HARLOW: Isn't that semantics?

NADLER: No, I don't think it's semantics at all. I don't think it's semantics at all. We're not questioning the legality, we are not saying he is not the president or can act as president. We are saying that the election had real problems brought on by the Russians and brought on by the FBI.

HARLOW: Congressman, I appreciate you being here. Thank you.

NADLER: Thank you.

HARLOW: All right, we have a lot of news to get to. Thank you to our international viewers for watching. "CNN NEWSROOM" begins for you in just a moment. To our viewers in the United States, NEW DAY continues right now.


MIKE PENCE, VICE PRESIDENT-ELECT: Donald Trump has every right to defend himself.

UNIDENTIFIED MALE: I don't think he has a full and appreciation of Russian capabilities.

DONALD TRUMP, U.S. PRESIDENT-ELECT: It's a disgrace. That information that was false and fake got released to the public.

UNIDENTIFIED MALE: This is more than being about him. It's about the United States and our national security.

REP. JOHN LEWIS (D), GEORGIA: I think there was a conspiracy on the part of the Russians that helped him get elected.

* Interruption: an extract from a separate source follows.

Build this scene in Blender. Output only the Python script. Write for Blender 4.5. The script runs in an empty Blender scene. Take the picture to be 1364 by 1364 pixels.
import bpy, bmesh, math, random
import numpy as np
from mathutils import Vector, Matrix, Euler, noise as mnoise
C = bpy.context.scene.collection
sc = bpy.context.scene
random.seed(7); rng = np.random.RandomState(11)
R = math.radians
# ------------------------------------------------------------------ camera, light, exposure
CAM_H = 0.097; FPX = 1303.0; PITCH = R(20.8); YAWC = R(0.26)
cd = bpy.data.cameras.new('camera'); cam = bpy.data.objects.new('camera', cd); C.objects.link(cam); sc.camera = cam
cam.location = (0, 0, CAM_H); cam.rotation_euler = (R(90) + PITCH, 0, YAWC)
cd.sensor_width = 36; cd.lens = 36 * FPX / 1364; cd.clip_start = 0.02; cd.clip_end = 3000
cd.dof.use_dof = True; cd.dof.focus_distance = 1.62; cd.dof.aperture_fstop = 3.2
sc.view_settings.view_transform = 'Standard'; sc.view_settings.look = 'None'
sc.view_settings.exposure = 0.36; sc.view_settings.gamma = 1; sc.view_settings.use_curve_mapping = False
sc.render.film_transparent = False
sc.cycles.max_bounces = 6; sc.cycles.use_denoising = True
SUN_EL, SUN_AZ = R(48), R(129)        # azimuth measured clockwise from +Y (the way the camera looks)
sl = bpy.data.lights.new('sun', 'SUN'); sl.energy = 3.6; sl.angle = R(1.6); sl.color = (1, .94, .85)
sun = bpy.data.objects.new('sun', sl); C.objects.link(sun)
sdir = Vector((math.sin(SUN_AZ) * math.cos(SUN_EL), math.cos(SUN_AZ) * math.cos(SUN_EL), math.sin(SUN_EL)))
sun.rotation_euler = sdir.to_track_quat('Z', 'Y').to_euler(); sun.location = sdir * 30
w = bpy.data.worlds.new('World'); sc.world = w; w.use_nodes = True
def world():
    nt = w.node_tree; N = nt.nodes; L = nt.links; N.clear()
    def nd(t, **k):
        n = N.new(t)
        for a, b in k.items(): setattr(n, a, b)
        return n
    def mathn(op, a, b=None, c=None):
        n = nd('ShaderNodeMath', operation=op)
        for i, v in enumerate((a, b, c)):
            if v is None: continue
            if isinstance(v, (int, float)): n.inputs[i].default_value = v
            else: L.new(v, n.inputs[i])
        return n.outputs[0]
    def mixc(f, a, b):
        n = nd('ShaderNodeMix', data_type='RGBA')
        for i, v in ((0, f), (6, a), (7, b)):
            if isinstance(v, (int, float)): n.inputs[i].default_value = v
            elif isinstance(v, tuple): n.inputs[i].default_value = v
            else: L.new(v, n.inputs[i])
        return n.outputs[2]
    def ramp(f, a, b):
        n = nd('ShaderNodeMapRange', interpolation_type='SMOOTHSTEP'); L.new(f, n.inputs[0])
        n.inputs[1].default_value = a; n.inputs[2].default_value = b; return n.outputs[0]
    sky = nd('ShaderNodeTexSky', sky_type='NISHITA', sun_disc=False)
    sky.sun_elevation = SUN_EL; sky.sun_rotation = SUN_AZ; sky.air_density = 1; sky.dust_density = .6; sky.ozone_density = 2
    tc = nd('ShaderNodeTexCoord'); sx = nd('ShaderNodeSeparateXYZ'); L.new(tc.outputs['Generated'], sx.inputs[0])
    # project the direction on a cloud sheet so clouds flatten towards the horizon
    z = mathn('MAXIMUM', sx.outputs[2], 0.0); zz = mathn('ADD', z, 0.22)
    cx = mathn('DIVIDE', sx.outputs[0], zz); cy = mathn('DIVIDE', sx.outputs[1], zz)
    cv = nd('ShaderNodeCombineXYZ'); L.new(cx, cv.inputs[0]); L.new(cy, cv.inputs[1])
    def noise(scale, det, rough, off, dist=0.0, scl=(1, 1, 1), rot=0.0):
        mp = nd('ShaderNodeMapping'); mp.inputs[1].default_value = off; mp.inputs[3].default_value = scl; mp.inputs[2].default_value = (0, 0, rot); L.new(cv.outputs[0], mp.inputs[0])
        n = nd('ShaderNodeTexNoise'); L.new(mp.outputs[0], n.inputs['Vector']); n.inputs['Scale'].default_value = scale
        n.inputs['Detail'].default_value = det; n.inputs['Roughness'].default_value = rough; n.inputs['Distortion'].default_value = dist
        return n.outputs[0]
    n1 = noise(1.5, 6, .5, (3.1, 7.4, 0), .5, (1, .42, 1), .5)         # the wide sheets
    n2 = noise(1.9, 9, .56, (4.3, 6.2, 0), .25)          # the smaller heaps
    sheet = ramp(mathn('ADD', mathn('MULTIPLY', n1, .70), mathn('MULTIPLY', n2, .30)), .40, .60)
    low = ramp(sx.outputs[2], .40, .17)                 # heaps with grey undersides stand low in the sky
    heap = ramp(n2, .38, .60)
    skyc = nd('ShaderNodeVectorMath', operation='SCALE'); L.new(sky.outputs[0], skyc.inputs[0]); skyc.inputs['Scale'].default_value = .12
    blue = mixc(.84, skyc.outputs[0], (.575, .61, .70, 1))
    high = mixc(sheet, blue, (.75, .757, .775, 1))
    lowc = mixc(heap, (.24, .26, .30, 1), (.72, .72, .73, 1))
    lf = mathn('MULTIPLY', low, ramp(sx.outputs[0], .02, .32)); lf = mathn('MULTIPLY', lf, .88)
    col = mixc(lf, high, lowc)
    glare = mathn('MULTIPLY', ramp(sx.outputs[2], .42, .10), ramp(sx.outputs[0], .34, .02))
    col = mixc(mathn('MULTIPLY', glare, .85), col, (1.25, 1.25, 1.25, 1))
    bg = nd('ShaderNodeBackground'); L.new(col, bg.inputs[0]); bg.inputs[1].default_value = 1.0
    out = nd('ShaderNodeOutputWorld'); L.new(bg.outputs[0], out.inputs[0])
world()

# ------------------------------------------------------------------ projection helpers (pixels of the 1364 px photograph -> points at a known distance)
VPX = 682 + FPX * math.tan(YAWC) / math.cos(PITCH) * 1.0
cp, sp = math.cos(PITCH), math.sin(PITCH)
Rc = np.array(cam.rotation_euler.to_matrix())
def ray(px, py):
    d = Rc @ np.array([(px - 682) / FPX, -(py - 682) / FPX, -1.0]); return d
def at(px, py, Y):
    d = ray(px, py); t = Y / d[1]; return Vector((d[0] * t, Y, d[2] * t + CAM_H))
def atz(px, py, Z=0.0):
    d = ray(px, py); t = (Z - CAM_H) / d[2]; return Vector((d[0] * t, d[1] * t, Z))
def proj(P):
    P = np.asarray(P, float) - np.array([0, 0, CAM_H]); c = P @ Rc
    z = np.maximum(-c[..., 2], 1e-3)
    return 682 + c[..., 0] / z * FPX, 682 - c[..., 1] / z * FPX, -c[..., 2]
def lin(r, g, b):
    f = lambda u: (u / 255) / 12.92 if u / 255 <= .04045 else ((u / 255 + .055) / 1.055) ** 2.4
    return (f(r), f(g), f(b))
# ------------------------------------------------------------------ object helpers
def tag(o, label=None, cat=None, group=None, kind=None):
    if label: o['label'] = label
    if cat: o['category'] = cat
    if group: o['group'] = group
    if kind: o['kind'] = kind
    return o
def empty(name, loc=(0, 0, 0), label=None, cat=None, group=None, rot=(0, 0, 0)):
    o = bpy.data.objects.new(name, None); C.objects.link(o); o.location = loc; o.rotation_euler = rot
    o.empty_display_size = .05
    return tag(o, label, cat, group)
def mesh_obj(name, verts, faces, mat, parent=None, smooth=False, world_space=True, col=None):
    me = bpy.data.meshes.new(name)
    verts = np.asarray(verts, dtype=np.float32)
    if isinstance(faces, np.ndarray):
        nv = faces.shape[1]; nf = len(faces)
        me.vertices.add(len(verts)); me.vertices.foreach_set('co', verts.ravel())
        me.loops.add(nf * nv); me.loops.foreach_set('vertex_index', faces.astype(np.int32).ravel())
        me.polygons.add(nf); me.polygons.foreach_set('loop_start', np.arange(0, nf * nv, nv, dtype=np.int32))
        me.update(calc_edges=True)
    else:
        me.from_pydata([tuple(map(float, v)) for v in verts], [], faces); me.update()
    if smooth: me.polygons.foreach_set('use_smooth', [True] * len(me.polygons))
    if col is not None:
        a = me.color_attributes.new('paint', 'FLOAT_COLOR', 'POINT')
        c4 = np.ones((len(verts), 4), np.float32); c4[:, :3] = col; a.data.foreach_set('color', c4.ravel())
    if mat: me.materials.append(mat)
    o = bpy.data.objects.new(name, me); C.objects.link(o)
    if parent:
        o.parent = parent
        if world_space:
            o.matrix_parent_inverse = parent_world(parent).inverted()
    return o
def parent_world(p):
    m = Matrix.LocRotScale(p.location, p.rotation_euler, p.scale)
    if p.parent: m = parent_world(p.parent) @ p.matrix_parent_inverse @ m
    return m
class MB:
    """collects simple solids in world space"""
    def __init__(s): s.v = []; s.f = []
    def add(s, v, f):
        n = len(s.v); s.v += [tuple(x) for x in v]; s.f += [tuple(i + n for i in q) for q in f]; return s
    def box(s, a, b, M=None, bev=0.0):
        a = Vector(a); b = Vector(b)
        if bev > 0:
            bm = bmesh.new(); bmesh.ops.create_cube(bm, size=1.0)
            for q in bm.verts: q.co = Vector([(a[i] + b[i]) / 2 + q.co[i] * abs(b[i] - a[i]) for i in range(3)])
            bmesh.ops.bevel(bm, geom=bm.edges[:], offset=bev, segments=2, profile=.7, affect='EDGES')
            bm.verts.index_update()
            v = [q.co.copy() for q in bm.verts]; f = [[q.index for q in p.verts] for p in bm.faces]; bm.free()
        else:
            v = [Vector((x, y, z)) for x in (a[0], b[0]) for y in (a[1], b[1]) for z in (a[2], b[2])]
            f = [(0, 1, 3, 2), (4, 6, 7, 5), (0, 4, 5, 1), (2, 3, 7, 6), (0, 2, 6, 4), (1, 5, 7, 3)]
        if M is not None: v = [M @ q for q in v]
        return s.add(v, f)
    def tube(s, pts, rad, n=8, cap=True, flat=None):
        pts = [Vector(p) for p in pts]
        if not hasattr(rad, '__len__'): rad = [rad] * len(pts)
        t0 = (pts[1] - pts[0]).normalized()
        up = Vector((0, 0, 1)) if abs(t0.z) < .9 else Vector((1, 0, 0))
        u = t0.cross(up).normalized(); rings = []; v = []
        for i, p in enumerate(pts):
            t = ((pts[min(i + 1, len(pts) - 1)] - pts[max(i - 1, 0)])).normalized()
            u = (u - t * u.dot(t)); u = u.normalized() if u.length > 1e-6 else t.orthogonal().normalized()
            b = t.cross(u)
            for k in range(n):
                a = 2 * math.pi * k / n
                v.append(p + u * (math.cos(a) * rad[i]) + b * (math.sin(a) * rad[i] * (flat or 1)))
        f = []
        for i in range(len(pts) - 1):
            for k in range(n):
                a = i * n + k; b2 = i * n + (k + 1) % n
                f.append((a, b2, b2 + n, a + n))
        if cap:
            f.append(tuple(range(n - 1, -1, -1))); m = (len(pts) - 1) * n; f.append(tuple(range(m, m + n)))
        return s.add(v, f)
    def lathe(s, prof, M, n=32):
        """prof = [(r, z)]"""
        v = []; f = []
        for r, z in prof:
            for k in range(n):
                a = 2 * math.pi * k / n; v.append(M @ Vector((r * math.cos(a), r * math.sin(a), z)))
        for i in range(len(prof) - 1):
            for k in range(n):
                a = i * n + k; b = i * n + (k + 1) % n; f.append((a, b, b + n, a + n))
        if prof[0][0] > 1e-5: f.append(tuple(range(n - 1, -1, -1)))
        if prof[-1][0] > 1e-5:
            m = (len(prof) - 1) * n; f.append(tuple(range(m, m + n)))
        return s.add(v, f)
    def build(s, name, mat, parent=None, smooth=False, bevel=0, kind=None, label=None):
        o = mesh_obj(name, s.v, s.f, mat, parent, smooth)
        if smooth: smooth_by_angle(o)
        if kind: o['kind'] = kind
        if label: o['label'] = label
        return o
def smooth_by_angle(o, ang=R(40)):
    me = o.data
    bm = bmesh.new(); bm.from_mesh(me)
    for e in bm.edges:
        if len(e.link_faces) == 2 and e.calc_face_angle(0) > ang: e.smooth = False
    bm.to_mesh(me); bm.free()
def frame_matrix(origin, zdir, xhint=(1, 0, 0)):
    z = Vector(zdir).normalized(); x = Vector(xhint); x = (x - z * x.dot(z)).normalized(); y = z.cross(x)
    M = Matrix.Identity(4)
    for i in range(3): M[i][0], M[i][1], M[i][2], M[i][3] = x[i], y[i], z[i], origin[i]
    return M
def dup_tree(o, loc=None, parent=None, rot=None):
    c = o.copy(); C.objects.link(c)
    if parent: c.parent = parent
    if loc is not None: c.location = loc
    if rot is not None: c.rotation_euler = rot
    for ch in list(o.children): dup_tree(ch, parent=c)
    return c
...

UNIDENTIFIED MALE: If you're responsible to question the legitimacy of the next United States president.

UNIDENTIFIED FEMALE: House Democrats announced that they are not going to be attending the inauguration.

SEN. BERNIE SANDERS (I), VERMONT: You just cannot throw 20 million people off of health insurance.

BERMAN: Donald Trump says his Obamacare replacement plan is nearly complete.

REP. PAUL RYAN (R--WI), HOUSE SPEAKER: We want to advance repealing this law with its replacement at the same time.

(END VIDEO CLIP) HARLOW: Good morning, everyone. Welcome to your NEW DAY. It says I'm John Berman but I'm Poppy Harlow and this is John Berman. It's 7 a.m. on a holiday Monday.

BERMAN: That's a good catch there. That would have been embarrassing.

HARLOW: Good morning. Alisyn and Chris are off today. President- elect Donald Trump slamming outgoing CIA Director John Brennan after he said Trump does not fully understand Russia and warned him to watch his tongue. Now the president elect suggesting the CIA director may be the leaker of that unsubstantiated dossier.